Können wir auf Fuchur fast ein halbes Jahr lang mit wenig Landgang den Alltag bewältigen? Ist Norwegen vom Wasser aus wirklich so monumental und beeindruckend, wie wir es von Land aus in Erinnerung hatten? Ist unser Boot für solche Reisen geeignet? Und würden wir danach vielleicht eine tiefe Sehnsucht nach mehr davon verspüren?
Die Antwort auf all diese Fragen war ein begeistertes „Ja!“.
Mit unserem Glücksdrachen haben wir die majestätischen norwegischen Fjorde und die Ausläufer des Atlantiks erkundet. Wir haben Ankerplätze mitten im Nirgendwo gefunden, die uns das Gefühl gaben, genau dort hinzugehören. Wir haben den besonderen Rhythmus des Bordalltags kennengelernt – bestimmt von Wetter, Wind, Gezeiten und Strömungen, Anpassung an unbekanntes Terrain und den äußeren Abhängigkeiten des Lebens auf See. Dabei haben wir nicht nur viel über die Grenzen und Möglichkeiten unseres Bootes gelernt, sondern auch einiges über uns selbst.

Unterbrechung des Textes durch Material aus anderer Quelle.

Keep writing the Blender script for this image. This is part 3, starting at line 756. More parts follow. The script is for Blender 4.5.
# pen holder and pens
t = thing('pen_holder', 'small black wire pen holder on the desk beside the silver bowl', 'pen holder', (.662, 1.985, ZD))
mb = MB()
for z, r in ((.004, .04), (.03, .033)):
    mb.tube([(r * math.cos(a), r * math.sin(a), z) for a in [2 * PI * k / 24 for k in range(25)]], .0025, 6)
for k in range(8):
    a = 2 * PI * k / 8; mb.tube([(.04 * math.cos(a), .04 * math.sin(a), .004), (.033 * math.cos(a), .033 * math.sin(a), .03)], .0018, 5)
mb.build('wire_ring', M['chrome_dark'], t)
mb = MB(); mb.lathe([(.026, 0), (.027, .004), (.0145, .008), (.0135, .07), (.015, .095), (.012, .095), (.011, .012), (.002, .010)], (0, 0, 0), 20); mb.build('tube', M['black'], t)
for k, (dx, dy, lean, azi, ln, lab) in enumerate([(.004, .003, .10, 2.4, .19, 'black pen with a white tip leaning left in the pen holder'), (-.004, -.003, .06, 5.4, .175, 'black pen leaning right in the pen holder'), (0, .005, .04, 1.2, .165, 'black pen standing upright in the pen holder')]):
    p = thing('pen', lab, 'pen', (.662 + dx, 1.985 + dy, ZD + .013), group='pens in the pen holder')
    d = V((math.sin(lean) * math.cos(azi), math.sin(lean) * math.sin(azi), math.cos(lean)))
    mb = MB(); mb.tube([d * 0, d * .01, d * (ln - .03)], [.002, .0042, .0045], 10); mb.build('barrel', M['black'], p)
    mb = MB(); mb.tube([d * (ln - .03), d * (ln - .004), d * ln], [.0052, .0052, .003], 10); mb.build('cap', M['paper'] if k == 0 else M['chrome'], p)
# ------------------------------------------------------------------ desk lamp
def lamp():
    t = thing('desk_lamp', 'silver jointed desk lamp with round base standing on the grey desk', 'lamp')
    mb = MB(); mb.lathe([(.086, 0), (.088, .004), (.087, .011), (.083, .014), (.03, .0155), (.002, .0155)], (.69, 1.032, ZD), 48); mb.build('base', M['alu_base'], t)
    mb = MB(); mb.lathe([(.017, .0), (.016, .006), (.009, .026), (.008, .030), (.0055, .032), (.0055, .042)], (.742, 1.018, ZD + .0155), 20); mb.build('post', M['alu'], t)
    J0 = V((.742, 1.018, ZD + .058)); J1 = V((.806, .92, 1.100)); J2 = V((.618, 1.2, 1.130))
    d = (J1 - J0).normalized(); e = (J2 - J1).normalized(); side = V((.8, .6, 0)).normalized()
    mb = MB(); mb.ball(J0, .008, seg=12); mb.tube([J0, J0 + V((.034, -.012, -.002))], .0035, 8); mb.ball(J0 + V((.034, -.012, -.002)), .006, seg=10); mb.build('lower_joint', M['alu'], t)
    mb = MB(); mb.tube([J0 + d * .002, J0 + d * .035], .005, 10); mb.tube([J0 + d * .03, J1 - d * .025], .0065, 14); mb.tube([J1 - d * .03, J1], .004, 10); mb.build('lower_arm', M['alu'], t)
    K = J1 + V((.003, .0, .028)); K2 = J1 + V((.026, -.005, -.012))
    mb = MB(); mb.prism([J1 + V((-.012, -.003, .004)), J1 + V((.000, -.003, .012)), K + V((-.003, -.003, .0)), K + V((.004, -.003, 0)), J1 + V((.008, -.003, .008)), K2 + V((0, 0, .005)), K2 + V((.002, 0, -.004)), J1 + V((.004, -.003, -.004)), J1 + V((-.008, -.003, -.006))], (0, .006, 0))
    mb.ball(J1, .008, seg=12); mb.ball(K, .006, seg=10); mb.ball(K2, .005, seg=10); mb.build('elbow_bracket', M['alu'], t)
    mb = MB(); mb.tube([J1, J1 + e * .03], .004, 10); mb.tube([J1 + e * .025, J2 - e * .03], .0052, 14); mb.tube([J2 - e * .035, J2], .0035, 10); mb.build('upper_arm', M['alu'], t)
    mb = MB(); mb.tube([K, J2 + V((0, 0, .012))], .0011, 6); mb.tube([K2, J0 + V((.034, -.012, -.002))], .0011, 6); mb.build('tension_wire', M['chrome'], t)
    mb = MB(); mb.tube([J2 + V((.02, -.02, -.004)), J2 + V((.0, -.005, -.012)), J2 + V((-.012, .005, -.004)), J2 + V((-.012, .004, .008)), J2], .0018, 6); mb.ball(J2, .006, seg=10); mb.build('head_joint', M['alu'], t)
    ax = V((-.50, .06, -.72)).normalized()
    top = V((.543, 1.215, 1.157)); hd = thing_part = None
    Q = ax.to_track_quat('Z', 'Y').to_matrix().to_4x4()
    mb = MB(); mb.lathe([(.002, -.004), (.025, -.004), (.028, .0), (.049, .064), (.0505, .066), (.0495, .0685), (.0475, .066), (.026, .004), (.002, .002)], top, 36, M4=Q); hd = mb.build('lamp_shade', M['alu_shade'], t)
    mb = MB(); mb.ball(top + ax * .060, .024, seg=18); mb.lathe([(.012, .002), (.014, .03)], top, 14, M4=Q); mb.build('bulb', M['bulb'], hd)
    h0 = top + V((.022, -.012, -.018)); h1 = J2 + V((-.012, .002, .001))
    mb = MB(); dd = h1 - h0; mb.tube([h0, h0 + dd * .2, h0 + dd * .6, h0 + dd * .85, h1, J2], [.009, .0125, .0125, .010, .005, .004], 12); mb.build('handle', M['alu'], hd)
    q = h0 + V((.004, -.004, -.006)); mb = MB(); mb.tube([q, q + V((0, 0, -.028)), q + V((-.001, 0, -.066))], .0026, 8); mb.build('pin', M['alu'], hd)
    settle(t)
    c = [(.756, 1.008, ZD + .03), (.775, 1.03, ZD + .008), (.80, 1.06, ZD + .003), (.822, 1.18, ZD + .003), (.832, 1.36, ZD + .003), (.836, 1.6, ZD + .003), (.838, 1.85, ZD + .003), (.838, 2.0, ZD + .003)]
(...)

In den folgenden zwei Jahren haben wir uns weiterhin von der Faszination des Wassers leiten lassen. Im klassischen Saisonmodus – aber mit einem Fokus auf Ankern und Nachtfahrten – haben wir die dänische Südsee sowie die west- und ostschwedischen Schären erkundet. Gleichzeitig haben wir in unserer schleswig-holsteinischen Heimat kontinuierlich an der Langfahrttauglichkeit von Fuchur gearbeitet.
Der Gedanke, die gewohnte Spur für mehrere Jahre zu verlassen, um mit Fuchur auf Reisen zu gehen, hat sich bereits in Norwegen unwiderruflich in unseren Herzen festgesetzt. Die Vorbereitung darauf ist der Anfang unserer Geschichte.